Connecticut, like many states, desperately needs reforms to its parole and probation systems, a new report from the Prison Policy Initiative finds. And many of the solutions can be found just across the state line in New York, says PPI in a set of prescriptions that the advocacy group says could apply to the many other states that share Connecticut's problems in overly punitive, dysfunctional systems of community supervision.
As in many states, PPI found, Connecticut's "excessive consequences" for noncriminal technical violations of the conditions of parole or probation disproportionately harm racial minorities, cost the state too much money, and fail to reduce crime.
PPI calls its report "a deep dive into the policies and practices that entangle too many people in the web of ongoing supervision and cycles of imprisonment in Connecticut," where "incarceration is one mistake away" for the 30,000 people on probation. In Connecticut, three times as many people are on parole or probation as are incarcerated.
The state's probationer population dropped in sync with nationwide trends until late 2021, when it began a steady rise through 2022.
"Onerous" fees and numerous other conditions make compliance difficult, the report found. Hundreds of people in the state are arrested each month on probation violation warrants in lieu of written notices to appear in court. On the parole side, the state's overuse of "special parole," a status with more severe consequences than other forms of supervision, entangles too many in the criminal justice system, PPI's report said, and hundreds are likely held in custody pending revocation hearings even though they ultimately are not revoked.
Connecticut "could make probation and parole fairer and more effective by drawing on the principles of New York’s Less Is More law, which is based on successful reforms from other states," the report concludes. "Such reforms would have a wide-ranging positive impact by interrupting cycles of incarceration and excessive surveillance."

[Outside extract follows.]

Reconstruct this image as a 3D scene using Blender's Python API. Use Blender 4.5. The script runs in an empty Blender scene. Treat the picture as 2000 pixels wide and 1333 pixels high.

New York's law offers a framework that Connecticut and other states could use, PPI argues, including eliminating incarceration and automatic detention pending hearings for many noncriminal violations of supervision conditions, among other remedies. Those approaches helped New York reduce by nearly 40% the numbers of people on parole and freed nearly 2,000 people held on technical violations.
Maryland, too, is in need of parole fixes, according to another new report, this one by the Justice Policy Institute, reports the Baltimore Banner. The JPI report focuses on Maryland's criteria for releasing people on parole, a process that JPI says has grown more restrictive and disadvantaged older prisoners who are less likely to reoffend.